## WHAT IS REQUIRED
Read the records below. Copy each line where the string "Blender" occurs.

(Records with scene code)
::::

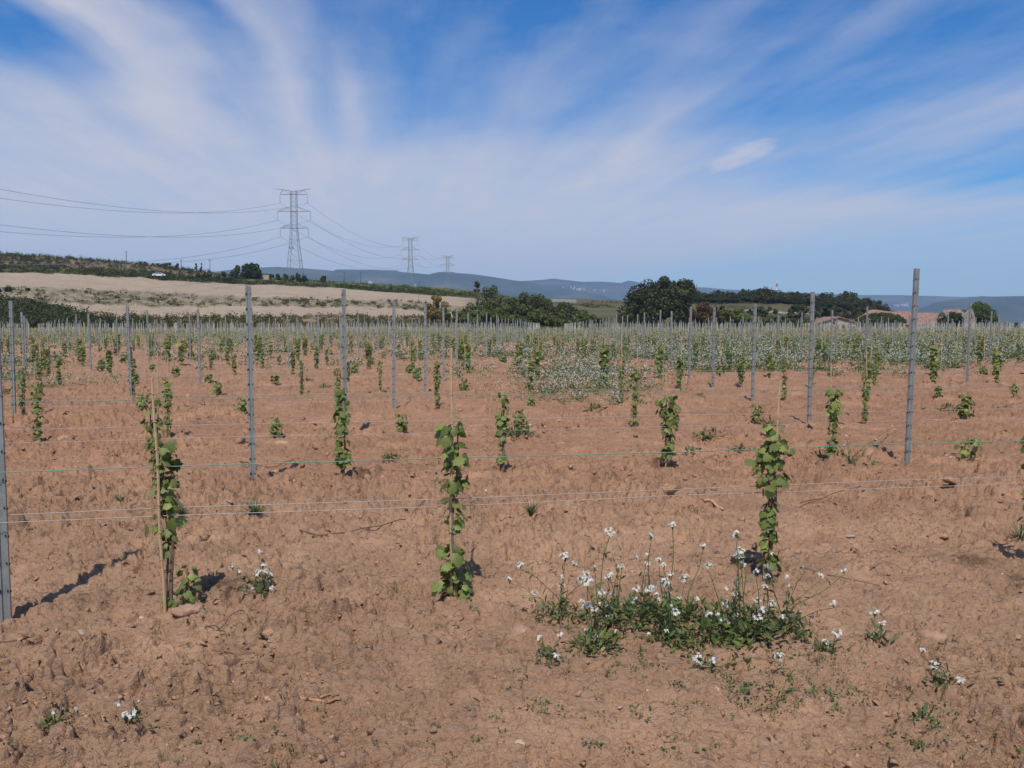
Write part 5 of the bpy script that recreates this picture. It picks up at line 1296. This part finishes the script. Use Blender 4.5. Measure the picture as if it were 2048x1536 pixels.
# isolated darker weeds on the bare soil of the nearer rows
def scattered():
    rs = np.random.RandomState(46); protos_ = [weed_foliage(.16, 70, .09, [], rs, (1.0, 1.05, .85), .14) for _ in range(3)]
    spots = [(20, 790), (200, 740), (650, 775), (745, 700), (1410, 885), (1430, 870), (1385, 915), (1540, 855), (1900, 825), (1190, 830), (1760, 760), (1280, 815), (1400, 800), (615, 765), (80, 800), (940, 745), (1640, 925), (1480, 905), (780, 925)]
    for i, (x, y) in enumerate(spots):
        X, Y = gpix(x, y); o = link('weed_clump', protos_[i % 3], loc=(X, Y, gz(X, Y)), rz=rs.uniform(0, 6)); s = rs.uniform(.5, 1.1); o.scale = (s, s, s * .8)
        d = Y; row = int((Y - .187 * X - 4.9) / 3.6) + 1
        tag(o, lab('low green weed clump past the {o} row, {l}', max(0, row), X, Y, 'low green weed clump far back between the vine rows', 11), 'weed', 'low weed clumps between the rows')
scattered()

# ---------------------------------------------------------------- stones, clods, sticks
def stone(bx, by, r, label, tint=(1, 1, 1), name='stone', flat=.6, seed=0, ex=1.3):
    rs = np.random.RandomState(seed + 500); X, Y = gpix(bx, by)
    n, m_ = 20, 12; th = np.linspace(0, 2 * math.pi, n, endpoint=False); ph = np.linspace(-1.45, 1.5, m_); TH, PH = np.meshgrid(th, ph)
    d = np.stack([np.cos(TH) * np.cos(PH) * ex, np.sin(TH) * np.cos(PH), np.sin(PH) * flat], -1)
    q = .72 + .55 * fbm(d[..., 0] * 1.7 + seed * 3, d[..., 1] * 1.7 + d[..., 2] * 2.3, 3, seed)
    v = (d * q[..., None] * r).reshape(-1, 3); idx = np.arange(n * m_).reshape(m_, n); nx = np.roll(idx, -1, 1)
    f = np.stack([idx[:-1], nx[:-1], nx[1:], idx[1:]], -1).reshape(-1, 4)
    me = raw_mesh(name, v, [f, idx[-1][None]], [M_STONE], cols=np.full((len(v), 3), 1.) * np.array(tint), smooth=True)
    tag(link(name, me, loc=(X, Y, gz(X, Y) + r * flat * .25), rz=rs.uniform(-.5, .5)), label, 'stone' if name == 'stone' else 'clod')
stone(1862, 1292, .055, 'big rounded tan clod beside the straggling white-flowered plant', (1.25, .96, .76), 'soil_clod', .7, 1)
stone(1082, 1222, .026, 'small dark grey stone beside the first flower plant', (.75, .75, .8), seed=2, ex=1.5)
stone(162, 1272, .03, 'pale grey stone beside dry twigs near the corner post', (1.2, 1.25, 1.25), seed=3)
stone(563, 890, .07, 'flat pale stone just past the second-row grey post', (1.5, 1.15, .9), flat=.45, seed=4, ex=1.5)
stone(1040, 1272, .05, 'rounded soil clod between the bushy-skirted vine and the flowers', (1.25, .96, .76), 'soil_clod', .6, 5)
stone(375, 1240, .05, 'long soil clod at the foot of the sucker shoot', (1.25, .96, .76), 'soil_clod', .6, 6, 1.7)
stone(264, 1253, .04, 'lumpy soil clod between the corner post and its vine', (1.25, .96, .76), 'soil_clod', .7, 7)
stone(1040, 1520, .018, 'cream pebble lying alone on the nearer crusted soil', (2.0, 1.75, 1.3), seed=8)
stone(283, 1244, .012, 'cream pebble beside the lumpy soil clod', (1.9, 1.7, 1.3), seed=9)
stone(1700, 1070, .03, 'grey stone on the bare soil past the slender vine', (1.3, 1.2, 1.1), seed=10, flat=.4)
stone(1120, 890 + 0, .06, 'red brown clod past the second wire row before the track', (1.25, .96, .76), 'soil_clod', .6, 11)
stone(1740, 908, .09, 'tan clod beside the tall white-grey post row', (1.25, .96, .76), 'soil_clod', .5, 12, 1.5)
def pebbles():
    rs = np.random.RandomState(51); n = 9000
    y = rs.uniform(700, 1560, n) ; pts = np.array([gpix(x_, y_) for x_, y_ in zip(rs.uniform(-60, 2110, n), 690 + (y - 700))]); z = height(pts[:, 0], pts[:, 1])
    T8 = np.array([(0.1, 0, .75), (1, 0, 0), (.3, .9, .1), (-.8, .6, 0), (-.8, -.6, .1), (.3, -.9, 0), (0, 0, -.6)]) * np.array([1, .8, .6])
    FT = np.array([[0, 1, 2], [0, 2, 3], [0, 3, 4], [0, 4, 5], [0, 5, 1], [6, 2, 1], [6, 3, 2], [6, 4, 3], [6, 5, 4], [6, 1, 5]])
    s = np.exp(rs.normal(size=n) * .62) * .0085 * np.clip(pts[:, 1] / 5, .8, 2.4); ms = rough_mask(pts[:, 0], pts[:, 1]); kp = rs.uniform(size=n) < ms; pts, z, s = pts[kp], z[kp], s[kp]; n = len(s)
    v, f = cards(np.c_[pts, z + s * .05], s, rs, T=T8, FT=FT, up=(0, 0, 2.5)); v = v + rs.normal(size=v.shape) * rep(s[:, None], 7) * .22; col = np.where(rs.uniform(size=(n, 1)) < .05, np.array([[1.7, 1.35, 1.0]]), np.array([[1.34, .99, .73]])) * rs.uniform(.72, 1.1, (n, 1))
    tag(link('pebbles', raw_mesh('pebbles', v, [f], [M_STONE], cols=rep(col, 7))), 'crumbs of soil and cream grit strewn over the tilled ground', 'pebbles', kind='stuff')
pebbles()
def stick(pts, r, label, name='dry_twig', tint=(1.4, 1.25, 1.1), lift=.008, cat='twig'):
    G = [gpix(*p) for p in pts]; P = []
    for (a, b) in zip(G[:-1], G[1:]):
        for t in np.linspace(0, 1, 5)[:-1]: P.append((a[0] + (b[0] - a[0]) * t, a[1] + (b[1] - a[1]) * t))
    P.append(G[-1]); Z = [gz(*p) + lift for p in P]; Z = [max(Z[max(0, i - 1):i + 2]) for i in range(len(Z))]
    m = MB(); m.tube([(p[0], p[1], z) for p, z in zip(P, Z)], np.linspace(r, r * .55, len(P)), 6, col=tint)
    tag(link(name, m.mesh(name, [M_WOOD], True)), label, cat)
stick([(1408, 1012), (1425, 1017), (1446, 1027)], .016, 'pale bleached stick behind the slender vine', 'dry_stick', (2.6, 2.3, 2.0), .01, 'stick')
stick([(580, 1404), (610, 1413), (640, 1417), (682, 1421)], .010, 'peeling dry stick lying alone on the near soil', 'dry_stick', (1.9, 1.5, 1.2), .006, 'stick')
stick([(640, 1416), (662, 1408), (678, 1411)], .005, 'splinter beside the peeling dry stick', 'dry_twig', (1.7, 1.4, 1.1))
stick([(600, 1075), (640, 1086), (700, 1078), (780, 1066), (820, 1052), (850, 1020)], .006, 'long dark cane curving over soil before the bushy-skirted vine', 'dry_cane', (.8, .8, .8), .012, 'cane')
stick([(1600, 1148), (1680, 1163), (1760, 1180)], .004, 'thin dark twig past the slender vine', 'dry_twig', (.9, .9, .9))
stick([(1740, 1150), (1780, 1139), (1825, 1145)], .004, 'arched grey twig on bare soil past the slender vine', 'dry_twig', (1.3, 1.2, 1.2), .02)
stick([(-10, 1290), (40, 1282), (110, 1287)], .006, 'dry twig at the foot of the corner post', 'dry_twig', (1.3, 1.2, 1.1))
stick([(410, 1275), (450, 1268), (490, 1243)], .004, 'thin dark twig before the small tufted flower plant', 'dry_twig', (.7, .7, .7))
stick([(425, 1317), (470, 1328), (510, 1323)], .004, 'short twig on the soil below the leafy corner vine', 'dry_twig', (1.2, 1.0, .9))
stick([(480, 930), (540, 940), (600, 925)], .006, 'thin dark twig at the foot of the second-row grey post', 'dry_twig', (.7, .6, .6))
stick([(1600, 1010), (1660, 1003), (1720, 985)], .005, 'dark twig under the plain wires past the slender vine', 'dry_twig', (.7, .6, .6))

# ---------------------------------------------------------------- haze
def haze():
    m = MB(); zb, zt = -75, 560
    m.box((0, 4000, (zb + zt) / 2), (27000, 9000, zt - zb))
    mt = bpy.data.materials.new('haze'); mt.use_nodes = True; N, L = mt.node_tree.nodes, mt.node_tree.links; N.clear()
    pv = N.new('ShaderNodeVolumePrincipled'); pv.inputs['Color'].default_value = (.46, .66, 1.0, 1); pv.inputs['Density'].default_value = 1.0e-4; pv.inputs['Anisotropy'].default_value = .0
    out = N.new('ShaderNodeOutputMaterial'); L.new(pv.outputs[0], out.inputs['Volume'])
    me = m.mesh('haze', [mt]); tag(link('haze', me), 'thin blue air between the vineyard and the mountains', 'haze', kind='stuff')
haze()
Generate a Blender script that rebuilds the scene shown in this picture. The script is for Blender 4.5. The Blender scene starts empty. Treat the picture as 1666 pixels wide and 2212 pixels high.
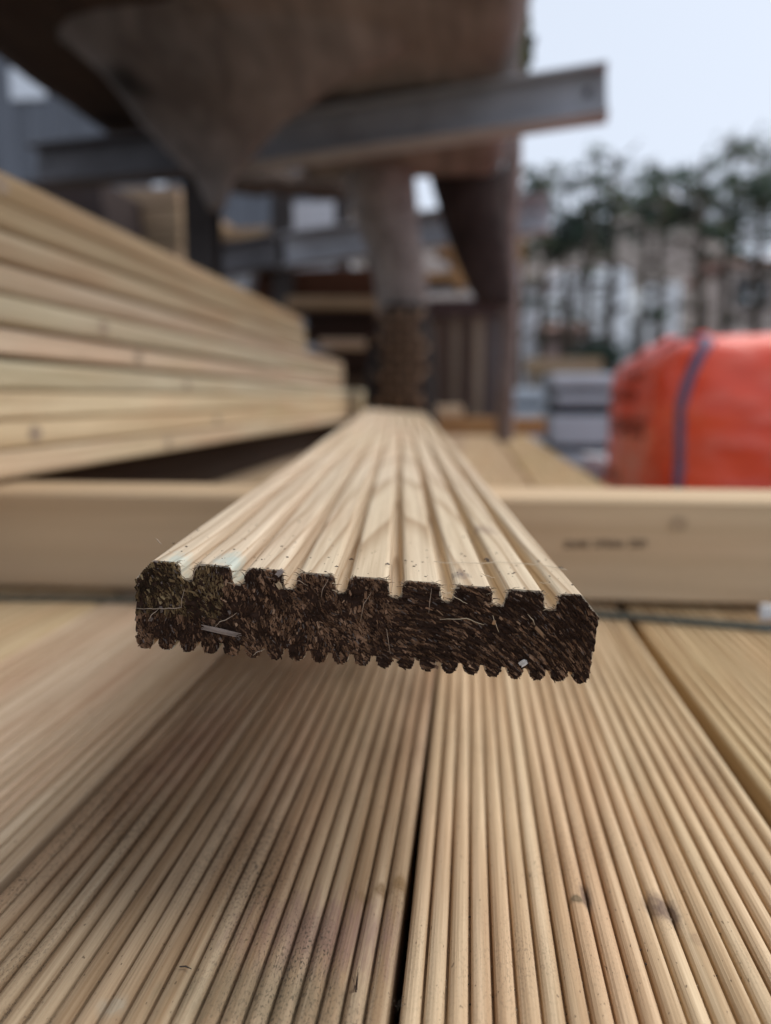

::::

## ANSWER IN FULL
Write part 5 of the bpy script that recreates this picture. It picks up at line 1296. This part finishes the script. Use Blender 4.5. Measure the picture as if it were 2048x1536 pixels.
Generate a Blender script that rebuilds the scene shown in this picture. The script is for Blender 4.5. The Blender scene starts empty. Treat the picture as 1666 pixels wide and 2212 pixels high.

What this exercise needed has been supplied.